En 1988, rumbo al teatro regiomontano en que recibiría un homenaje que comprendía una escenificación de esta obra, Sergio Magaña hizo una de esas lúcidas observaciones que en él eran frecuentes: ``Si mi obra es todavía vigente, pobre de mi país''. Su estreno en 1952 había estado lleno de significados, no sólo porque representó el descubrimiento de un nuevo talento, sino porque supuso el inicio cabal del teatro urbano, aunque ya Usigli tenía su consolidada obra de crítica a la clase media y a pesar de que ya antes se había estrenado El cuadrante de la soledad de José Revueltas, de breve vida escénica y que, al igual que Los signos del zodiaco intentó ser un gran fresco de la vida en un sector de la capital.
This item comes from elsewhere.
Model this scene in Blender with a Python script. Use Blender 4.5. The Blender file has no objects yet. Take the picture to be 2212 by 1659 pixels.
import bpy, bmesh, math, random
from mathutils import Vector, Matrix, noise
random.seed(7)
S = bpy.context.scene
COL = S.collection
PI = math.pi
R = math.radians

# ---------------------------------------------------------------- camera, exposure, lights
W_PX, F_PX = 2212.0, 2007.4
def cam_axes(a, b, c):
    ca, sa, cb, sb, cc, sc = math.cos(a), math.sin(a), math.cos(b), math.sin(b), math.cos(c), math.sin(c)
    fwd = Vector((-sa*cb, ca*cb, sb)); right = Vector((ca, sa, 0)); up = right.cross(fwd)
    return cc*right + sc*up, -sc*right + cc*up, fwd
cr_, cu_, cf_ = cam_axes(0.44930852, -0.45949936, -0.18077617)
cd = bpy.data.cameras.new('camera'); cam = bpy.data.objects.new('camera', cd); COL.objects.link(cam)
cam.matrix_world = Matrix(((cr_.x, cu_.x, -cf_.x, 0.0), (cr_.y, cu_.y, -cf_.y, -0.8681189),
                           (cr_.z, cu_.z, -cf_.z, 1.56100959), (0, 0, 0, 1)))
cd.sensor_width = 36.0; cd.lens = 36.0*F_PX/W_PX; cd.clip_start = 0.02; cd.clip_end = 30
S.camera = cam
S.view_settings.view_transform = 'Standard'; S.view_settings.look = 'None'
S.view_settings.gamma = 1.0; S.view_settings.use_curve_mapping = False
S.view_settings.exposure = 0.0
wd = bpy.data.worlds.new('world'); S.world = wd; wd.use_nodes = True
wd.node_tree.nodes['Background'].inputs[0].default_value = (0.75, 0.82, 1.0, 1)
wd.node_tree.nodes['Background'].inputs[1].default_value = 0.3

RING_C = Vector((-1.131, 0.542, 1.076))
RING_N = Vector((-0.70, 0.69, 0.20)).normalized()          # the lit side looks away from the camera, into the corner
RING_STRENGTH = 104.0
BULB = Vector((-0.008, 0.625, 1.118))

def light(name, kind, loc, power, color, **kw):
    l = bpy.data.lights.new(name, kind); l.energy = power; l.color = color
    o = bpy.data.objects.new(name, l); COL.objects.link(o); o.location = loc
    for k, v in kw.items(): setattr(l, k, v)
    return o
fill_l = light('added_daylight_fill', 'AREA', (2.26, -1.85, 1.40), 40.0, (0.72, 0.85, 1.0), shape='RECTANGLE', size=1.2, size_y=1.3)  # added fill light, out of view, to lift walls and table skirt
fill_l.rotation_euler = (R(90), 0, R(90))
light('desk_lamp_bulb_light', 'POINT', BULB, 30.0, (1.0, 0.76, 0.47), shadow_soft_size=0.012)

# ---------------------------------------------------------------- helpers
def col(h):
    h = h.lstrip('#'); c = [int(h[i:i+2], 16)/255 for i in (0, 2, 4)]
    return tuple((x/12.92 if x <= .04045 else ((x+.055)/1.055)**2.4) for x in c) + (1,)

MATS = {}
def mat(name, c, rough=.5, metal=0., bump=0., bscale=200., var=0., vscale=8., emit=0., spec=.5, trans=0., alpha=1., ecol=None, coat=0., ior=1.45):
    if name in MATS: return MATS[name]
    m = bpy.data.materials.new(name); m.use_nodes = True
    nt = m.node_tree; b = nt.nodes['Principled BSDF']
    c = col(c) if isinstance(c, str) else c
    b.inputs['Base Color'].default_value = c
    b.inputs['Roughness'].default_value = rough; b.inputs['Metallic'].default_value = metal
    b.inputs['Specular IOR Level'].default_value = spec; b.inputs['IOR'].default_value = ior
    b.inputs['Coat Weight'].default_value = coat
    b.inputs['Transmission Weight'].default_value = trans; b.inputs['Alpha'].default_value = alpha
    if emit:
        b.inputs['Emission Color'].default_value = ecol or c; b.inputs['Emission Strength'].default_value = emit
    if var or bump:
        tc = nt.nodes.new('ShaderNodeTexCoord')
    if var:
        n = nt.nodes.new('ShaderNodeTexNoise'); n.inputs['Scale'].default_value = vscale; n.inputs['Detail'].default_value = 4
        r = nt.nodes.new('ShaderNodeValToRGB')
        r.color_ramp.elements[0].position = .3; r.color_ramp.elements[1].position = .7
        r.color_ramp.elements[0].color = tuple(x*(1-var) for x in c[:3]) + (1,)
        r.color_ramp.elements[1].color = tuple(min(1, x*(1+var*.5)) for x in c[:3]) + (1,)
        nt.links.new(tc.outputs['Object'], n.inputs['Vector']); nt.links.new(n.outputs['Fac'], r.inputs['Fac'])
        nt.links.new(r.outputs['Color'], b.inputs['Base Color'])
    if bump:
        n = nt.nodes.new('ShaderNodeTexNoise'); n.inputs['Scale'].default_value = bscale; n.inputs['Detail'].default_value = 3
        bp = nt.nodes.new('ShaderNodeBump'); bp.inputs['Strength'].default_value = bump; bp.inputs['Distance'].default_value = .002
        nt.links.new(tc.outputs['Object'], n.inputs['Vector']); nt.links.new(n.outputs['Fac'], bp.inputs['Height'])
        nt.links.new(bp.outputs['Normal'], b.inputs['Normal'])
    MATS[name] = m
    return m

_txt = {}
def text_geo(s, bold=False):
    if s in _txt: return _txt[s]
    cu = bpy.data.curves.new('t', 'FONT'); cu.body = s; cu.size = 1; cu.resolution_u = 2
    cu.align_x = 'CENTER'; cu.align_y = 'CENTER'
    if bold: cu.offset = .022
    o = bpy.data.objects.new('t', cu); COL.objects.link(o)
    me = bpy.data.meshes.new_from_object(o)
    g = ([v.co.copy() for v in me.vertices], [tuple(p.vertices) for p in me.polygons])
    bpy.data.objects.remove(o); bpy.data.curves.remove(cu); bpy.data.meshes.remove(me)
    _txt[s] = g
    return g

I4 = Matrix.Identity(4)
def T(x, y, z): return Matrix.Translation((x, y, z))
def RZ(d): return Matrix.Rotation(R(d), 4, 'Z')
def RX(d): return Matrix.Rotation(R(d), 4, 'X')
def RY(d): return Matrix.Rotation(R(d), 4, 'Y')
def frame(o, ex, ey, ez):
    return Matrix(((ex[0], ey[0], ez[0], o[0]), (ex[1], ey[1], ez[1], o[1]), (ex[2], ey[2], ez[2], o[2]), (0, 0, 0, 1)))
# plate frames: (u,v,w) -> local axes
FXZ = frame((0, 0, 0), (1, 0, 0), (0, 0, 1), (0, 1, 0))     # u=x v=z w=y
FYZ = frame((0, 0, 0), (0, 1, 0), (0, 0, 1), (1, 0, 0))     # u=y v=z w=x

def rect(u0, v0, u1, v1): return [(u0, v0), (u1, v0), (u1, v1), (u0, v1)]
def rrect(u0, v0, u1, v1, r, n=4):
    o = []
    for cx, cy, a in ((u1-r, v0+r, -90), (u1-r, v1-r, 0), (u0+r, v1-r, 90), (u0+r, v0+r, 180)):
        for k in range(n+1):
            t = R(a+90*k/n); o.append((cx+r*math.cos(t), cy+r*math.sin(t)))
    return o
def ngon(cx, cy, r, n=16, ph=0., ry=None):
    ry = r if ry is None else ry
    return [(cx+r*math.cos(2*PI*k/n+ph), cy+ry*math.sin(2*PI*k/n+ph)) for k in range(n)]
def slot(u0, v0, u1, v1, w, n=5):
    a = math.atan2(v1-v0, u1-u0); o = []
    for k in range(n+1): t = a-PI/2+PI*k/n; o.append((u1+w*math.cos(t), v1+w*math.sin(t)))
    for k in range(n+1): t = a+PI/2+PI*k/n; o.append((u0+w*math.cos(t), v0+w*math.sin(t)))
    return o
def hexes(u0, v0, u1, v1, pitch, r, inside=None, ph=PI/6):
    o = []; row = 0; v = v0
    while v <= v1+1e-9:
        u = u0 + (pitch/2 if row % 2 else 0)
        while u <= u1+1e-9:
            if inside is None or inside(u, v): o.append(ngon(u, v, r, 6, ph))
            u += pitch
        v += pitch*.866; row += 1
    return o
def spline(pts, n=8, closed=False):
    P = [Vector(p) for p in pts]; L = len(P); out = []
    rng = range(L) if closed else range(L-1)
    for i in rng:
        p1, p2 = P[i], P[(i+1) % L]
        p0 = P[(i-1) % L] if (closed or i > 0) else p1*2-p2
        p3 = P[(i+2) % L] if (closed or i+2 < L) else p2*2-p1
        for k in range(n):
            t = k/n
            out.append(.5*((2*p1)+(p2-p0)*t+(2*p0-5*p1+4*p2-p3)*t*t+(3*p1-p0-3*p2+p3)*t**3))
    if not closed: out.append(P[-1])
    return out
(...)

A diferencia de Carballido que en Rosalba y los llaveros dirigió una irónica mirada, ya citadina, a los modos de provincia, Magaña mira a ésta desde la capital como un reducto de pureza, un escape de la miseria moral al que sólo podrán regresar --o ir-- algunos.
Los signos... se ubica en plena guerra mundial, en el conservador sexenio avilacamachista, momento en que la incipiente industria propicia mayores migraciones hacia la urbe, dando lugar a hacinamientos y mil penurias por una inusitada devaluación y consiguiente carestía; es estrenada --y tal vez escrita-- en el periodo desarrollista de Miguel Alemán. Es, por lo tanto, una obra política aunque Pedro Rojo nunca haga explícita su militancia partidista (sin la cual serían inexplicables las redes de conocidos que le permiten ayudar a otros). Es, también, la primera vez que aparece un personaje homosexual en nuestro teatro y en que se escuchen términos de gran rudeza, lo que no dejó de escandalizar a algunos. A casi 50 años de distancia, podríamos decir con Sergio: ``pobre de mi país'', porque las condiciones para la pobre gente no han hecho sino empeorar, a pesar de que el simbólico Pedro Rojo se ha multiplicado en muchas rebeldías urbanas.
También se descubren muchos de los modos dramatúrgicos de la época que hoy han sido superados, como la tendencia melodramática, las efectistas ``frases de telón'', los personajes unidimensionales. Germán Castillo lima un tanto el texto, lo reduce a dos actos, suaviza los telones y elimina a algunos personajes. Pero, sobre todo, busca en el estilo expresionista la superación de lo que hoy quizás se vería avejentado en un montaje costumbrista. Desconcertante, su escenificación tiene, empero sustento en algunos rasgos de la obra: el espacio sin escape del que la vecindad es metáfora, las elipses en el seguimiento de las diferentes historias, la misma unidimensionalidad de los personajes que se convierten en símbolos.
El expresionismo del montaje se establece en varias vías. El negro y blanco (y la luz roja del farol que ilumina al final a María), los maquillajes, la reducción del licenciado Manuel Ciro Palma en manos del dueño de la vecindad --aquí convertida doña Francisca Betancourt en don Francisco-- y el simbolismo interno que podría entrañar el que la misma actriz represente a Eloína y a La Mecatona. También en los movimientos de las vecinas en los lavaderos --coreografiados por Marco Antonio Silva-- y en las ``ráfagas'' de celebrantes en la fiesta de Navidad final. La escueta escenografía del propio Germán Castillo sirve a su propósito, que tiene un nítido elemento de simbolismo en la muy obviamente falsa peluca rubia de Sofía, desencadenadora de la acción final, que aquí rehuye el granguiñolismo del texto de Magaña, lo que ignoro si lo favorece porque pierde mucho de su fuerza original.
En contraste con el estilo general de la escenificación, las actuaciones de los personajes principales son muy realistas, quizás para dejar intactas a las creaturas de Sergio, a lo mejor para no profundizar en el difícil estilo que se hubiera antojado paródico. Se deben subrayar --a pesar de la discreción de Manuel Sevilla como Pedro Rojo-- las actuaciones femeninas, de las que destacan Marta Aura como Ana Romana y Marta Verduzco como Lola Casarín, Leticia Huijara como María Welter, Pilar Boliver como Polita y Laura Aréchiga somo Sofía.
Es posible que a pesar del desconcierto que nos produjo --sobre todo a quienes vimos su lejano estreno-- este montaje de Los signos del zodiaco, resulte un buen homenaje póstumo al entrañable Sergio por parte de quien lo admiró siempre: al demostrar que se le puede dar una vuelta estilística, lo ha convertido en un clásico de la especie a la que se pueden lanzar multiplicidad de miradas.